___ GIVEN DATA

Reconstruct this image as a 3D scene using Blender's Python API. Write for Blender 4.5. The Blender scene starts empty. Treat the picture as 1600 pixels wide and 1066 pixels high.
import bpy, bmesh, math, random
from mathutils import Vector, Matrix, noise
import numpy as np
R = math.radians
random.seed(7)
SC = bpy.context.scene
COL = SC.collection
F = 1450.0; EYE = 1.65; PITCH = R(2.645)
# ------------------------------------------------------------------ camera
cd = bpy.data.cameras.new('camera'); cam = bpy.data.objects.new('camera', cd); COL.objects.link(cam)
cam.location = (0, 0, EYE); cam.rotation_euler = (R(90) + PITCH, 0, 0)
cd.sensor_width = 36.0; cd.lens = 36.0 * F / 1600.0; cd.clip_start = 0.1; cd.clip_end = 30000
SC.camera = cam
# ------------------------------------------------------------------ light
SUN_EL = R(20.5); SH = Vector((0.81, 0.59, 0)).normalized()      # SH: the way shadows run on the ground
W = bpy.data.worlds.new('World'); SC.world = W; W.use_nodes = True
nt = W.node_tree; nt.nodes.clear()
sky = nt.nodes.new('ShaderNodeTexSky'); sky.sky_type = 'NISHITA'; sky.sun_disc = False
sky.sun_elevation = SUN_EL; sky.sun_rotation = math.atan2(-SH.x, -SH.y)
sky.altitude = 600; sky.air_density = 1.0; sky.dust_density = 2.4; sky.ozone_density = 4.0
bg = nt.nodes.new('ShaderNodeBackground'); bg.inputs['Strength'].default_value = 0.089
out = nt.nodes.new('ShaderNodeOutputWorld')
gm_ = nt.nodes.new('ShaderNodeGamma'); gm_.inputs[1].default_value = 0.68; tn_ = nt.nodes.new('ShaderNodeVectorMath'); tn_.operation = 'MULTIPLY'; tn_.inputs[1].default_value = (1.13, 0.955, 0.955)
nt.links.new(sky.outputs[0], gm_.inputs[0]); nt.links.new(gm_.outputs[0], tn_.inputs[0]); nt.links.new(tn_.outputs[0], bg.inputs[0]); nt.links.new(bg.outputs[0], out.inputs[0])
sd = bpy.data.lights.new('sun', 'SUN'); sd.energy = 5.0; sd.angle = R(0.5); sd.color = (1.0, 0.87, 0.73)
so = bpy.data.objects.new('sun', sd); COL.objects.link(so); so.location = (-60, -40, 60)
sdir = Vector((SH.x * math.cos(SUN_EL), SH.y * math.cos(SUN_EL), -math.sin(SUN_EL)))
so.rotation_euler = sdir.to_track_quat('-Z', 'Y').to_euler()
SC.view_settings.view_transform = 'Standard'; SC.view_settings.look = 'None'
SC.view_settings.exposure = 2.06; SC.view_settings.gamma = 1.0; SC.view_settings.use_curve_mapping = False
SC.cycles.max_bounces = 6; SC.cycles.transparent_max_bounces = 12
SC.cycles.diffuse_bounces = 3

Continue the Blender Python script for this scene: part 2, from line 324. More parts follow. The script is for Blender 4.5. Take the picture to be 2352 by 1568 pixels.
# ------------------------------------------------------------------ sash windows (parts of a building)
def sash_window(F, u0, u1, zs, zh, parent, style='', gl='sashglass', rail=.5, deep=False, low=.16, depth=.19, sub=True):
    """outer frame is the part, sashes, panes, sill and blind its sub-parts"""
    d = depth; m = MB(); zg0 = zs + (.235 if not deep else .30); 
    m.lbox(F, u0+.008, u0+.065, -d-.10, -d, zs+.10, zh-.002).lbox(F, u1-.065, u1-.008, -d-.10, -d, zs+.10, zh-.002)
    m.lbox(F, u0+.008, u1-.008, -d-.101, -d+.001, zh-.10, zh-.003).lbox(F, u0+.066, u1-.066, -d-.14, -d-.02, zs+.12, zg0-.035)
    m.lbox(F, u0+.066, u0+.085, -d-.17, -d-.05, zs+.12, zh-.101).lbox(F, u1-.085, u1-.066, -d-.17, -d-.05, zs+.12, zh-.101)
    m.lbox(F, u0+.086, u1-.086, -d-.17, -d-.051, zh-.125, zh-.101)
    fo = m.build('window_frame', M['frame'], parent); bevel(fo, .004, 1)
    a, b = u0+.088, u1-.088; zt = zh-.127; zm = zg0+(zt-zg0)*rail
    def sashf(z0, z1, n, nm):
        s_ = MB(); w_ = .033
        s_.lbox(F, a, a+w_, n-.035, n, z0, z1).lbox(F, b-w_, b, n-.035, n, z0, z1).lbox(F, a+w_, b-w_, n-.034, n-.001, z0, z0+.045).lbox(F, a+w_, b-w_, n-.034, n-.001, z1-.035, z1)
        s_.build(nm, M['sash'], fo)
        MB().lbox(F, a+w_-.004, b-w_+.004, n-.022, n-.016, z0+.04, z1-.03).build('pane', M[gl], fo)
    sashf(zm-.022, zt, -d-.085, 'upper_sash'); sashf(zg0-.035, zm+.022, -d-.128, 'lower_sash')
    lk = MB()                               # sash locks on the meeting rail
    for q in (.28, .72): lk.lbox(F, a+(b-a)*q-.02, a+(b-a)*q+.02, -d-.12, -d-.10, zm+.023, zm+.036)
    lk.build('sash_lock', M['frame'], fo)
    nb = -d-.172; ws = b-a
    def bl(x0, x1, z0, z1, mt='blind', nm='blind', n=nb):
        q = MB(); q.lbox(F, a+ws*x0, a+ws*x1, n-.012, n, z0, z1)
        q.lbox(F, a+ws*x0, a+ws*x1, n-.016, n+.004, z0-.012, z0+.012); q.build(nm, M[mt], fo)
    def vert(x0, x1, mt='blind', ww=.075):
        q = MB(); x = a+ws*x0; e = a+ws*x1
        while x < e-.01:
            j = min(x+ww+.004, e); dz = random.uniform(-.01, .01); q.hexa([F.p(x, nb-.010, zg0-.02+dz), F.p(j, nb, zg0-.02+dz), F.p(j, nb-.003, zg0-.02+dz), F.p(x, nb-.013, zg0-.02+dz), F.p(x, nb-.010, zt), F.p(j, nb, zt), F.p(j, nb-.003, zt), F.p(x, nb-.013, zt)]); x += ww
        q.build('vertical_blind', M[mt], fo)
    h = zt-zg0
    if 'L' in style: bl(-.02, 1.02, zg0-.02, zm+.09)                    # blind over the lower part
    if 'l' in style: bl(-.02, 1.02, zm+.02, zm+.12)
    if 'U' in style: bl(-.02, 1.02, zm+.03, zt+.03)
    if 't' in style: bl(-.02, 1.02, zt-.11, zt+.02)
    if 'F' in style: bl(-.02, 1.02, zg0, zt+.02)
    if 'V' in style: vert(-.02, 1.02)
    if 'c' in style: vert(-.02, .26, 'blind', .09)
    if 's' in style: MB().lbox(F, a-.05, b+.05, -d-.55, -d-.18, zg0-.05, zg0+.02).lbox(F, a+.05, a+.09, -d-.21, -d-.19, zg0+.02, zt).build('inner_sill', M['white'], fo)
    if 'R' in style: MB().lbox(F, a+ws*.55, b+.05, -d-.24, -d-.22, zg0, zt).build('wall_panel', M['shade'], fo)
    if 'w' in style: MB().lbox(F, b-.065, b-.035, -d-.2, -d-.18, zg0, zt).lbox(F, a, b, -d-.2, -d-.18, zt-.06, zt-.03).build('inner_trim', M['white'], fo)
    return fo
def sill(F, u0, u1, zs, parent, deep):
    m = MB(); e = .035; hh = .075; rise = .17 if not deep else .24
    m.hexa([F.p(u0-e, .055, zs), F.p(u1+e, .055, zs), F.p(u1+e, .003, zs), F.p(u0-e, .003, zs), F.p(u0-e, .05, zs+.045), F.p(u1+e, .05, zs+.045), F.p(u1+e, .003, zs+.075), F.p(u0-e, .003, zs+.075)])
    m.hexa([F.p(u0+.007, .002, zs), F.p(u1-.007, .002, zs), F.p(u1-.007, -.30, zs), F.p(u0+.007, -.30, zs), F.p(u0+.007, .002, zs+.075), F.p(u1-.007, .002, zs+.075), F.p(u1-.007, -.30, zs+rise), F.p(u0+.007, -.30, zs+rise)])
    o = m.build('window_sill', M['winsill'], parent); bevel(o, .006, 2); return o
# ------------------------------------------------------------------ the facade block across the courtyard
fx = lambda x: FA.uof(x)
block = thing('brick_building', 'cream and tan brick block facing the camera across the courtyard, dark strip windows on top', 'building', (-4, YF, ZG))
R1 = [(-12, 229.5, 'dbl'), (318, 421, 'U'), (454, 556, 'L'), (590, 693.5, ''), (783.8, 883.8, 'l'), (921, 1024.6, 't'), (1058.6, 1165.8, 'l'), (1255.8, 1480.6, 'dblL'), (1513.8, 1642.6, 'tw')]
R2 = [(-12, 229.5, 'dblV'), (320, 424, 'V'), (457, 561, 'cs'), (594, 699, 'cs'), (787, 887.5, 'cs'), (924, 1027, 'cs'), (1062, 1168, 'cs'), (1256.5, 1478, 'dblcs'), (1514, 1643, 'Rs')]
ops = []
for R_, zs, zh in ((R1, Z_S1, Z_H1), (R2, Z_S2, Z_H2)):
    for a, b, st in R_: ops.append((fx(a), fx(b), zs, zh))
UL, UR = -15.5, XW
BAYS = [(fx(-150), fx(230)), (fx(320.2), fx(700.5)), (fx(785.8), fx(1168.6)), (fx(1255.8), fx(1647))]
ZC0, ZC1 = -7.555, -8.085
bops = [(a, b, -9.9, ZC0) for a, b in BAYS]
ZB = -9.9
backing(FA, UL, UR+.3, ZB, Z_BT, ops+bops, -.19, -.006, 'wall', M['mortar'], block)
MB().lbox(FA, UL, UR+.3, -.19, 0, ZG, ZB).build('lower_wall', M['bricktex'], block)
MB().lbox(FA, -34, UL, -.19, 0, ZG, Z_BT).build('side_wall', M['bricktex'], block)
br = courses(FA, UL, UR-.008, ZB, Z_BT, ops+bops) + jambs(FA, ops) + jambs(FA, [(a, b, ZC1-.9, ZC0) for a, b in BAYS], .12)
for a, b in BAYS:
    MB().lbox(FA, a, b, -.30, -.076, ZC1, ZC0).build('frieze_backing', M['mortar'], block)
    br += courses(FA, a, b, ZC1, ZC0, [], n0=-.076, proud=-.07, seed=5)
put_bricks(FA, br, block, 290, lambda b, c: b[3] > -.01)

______

#### EXERCISE DESCRIPTION
Take each line of the material that contains the word "this" and list it.

#### ANSWER TO THE PROBLEM
Reconstruct this image as a 3D scene using Blender's Python API. Write for Blender 4.5. The Blender scene starts empty. Treat the picture as 1600 pixels wide and 1066 pixels high.
Continue the Blender Python script for this scene: part 2, from line 324. More parts follow. The script is for Blender 4.5. Take the picture to be 2352 by 1568 pixels.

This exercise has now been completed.